Task input start

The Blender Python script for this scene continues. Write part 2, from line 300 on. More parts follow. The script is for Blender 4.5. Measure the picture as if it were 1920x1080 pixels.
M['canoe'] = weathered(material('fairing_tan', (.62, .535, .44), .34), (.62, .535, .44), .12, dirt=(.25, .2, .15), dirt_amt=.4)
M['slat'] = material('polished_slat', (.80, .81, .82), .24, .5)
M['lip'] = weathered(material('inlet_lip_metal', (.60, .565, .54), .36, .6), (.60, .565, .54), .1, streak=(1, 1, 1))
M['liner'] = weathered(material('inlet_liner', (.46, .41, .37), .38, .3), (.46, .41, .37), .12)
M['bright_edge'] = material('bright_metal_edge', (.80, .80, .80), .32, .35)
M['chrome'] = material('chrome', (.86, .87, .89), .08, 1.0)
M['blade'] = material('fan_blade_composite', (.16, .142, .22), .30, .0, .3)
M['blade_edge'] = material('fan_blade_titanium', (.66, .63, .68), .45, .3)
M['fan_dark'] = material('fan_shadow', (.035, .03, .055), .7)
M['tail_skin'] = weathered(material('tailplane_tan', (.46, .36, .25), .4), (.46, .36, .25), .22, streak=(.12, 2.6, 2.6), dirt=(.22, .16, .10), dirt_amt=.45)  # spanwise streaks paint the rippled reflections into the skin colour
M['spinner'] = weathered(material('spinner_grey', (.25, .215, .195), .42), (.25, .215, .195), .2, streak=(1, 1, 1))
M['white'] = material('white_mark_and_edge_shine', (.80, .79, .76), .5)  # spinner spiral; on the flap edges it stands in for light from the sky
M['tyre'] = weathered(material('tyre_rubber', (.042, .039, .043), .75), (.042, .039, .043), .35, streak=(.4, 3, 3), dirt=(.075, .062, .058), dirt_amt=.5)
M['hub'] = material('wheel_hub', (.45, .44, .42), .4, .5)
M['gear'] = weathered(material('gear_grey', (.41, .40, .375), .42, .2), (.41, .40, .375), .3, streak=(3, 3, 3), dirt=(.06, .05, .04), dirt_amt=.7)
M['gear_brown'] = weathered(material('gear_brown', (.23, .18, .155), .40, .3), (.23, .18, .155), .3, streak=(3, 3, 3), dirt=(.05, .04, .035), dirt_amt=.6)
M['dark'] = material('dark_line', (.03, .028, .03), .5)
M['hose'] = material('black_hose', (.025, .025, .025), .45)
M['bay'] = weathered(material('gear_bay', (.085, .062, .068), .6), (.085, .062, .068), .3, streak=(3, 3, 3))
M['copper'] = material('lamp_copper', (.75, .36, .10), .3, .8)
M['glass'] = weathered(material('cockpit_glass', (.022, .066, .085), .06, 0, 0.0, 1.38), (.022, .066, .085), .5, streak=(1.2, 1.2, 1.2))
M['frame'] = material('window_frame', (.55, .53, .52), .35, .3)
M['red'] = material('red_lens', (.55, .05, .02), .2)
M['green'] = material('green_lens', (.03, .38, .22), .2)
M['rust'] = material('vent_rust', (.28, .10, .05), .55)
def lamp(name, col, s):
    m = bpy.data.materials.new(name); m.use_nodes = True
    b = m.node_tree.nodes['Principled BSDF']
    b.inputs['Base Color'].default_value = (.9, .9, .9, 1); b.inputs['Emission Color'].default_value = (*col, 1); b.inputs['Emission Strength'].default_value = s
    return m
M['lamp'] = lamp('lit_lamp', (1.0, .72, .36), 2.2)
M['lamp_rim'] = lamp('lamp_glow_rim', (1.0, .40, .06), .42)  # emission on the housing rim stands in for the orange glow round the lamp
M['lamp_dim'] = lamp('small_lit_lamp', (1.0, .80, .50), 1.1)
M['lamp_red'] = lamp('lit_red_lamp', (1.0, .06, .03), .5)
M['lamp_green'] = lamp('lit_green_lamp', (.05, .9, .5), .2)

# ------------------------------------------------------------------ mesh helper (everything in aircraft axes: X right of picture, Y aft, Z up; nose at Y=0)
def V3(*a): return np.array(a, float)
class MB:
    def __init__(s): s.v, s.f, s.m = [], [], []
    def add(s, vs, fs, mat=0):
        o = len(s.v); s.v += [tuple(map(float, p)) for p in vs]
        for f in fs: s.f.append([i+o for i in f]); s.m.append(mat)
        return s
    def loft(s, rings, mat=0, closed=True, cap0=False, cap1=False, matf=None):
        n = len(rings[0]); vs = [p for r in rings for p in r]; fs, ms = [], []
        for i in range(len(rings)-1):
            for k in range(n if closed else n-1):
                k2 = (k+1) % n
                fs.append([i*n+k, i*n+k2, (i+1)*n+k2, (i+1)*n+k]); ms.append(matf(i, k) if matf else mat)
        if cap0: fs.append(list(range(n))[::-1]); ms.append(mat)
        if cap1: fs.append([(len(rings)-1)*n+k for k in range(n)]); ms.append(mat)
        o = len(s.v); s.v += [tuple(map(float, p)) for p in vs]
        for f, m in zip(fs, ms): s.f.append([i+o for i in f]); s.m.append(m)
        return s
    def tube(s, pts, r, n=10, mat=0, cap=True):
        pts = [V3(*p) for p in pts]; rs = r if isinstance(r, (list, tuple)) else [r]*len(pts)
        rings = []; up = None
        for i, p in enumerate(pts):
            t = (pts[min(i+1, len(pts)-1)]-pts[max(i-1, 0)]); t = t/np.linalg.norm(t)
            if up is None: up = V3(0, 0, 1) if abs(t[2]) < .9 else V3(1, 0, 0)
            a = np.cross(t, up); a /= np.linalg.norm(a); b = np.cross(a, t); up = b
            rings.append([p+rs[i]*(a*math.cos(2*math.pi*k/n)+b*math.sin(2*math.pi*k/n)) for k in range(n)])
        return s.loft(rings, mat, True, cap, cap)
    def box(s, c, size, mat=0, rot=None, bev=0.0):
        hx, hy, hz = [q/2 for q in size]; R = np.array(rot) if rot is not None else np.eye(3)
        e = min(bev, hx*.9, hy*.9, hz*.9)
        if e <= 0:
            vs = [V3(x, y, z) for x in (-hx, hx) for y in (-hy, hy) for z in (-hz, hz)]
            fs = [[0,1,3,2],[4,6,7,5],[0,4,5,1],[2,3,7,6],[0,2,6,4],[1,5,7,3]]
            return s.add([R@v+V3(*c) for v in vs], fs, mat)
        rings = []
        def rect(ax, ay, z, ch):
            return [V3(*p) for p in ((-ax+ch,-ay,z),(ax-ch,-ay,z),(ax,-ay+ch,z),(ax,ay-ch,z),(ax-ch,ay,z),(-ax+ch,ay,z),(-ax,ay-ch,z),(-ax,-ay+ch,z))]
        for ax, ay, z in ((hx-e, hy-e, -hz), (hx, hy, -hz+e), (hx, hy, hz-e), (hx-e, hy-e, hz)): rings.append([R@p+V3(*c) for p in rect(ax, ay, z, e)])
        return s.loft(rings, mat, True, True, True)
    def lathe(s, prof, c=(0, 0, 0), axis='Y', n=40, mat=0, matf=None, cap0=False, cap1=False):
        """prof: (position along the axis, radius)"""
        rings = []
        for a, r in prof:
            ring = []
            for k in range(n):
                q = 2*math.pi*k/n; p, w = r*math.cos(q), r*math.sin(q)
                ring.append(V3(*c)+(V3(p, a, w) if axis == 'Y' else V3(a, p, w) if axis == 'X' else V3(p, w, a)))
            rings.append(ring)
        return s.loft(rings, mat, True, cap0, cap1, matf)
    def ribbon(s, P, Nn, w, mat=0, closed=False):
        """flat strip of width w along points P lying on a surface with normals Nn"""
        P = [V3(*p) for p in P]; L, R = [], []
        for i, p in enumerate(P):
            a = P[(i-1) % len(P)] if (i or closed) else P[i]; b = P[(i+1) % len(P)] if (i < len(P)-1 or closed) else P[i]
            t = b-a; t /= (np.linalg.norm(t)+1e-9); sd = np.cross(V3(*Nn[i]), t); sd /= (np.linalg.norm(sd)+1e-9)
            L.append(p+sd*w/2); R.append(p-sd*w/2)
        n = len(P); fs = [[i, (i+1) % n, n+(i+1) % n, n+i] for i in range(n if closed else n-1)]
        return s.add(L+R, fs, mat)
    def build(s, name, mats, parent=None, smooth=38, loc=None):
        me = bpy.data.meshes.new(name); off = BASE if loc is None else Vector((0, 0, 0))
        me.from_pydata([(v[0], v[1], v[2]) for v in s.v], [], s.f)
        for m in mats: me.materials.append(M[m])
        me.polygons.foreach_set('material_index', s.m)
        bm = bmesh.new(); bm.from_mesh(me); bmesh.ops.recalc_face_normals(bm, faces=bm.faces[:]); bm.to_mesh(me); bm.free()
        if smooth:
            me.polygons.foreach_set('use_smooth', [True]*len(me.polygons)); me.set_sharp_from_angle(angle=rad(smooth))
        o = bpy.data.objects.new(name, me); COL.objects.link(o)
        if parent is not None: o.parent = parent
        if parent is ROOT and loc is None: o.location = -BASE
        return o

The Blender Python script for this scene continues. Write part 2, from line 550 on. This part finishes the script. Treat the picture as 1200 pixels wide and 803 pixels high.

Task input end

(Work instructions) Return every line in the listing that contains the word "this".

(Solution to the exercise)
The Blender Python script for this scene continues. Write part 2, from line 300 on. More parts follow. The script is for Blender 4.5. Measure the picture as if it were 1920x1080 pixels.
The Blender Python script for this scene continues. Write part 2, from line 550 on. This part finishes the script. Treat the picture as 1200 pixels wide and 803 pixels high.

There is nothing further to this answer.